Even if the Legislature can set a plurality standard, the math is confounded by the need to advance two candidates to the general. It’s usually not hard to pick one 35%+ winner; it’s harder to get two candidates out of a larger field to both win 35%.

Consider just the five candidates in the 2014 Republican primary for U.S. Senate (we won’t confound the math by speculating on how Rick Weiland, Larry Pressler, and Gordon Howie would have fared in a hypothetical V open nonpartisan primary against the GOP field—let’s just imagine the five Republicans were the only candidates). Mike Rounds won 55.5%, but no one else cracked 20%. Larry Rhoden and Stace Nelson combined got 35.9%. Had Rounds, Rhoden, Nelson, et al. constituted a V-field, with no plurality threshold, 55.5% Rounds and 18.3% Rhoden would have advanced to the general election ballot, while Nelson, less than a percentage point back, would have stayed home.

If we set a plurality threshold for V primary victory, what do we do if one candidate reaches it but the other doesn’t? Would Rounds go straight to the general while we conduct a second-place run-off between Rhoden and Nelson?

Also not addressed by V is the possibility of a tie for second place. The current run-off statute envisions that possibility:

However, if there is a tie for second place in the first primary election and there is no tie for first place, all tying second place candidates shall be placed along with the first place candidate on the ballot for the secondary election [SDCL 12-6-51.1].

Remember, tied second-placers survive for a run-off in the current system only if there is no 35% plurality winner, and they face each other and the first-placer in that run-off. Under V, one could argue that a Rounds-like front-runner, clearly surpassing the plurality threshold, should not have to fight it out with second-placers who failed to get a plurality. But if there’s a tie for second, we have to pick, because V clearly envisions two and only two candidates on the general election ballot.

Ties are far less likely than failing to get two candidates who both win 35% of more of the vote. I can live with doing away with the plurality requirement and letting the general election serve as the run-off that the current law would call for absent a primary plurality winner. But that change is one of many that legislators will need to be ready to consider if Amendment V passes.

8 Comments

  1. grudznick 2016-09-24 11:41

    Another reason we should not let law bills be made by the ignorant public and everybody should just vote no on everything this year.

    I wonder if there’s a group out there making up TV ads that just say “NO ON EVERYTHING!” There should be.

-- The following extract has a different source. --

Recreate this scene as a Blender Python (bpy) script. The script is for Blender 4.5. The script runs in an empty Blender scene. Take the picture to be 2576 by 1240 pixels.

  2. Darin Larson 2016-09-24 12:12

    It seems to me that V is pretty clear: the top two vote-getters advance to the general. The 35% threshold is negated by Amendment V. State law usually cannot qualify a provision of the constitution and I think the 35% threshold would be an affront to the provisions of Amendment V.

  3. mike from iowa 2016-09-24 12:36

    Grudzilla’s screed makes complete sense for wingnuts. Keep voters low information and they are easier to lie to and manipulate. Tell them how to vote.

  4. Loren 2016-09-24 20:31

    “Vote no on everything!” There IS a party that will accommodate you, Grudz! Been around for about 8 yrs, now!

  5. caheidelberger Post author | 2016-09-25 07:51

    Darin, as you read it, would Amendment V preclude any plurality threshold, current or future?

    “Vote NO on everything” is a position of ignorance, an effort to discredit the public’s ability to study policy issues and tamp down their right to decide the laws under which they will live.

  6. Darin Larson 2016-09-25 08:31

    Yes, Cory, I think Amendment V precludes a plurality threshold, current or future. Under V, the top two vote-getters from the primary advance to the general election. Any plurality threshold would restrict the election of the top two from advancing to the general election. The top two candidates could sue and likely win because they may not advance to the general as Amendment V prescribes.

  7. caheidelberger Post author | 2016-09-25 10:04

    So does Amendment V also preclude addressing ties legislatively?

  8. Darin Larson 2016-09-25 12:18

    Cory, I don’t think ties are contemplated by Amendment V so legislation would be necessary and constitutional.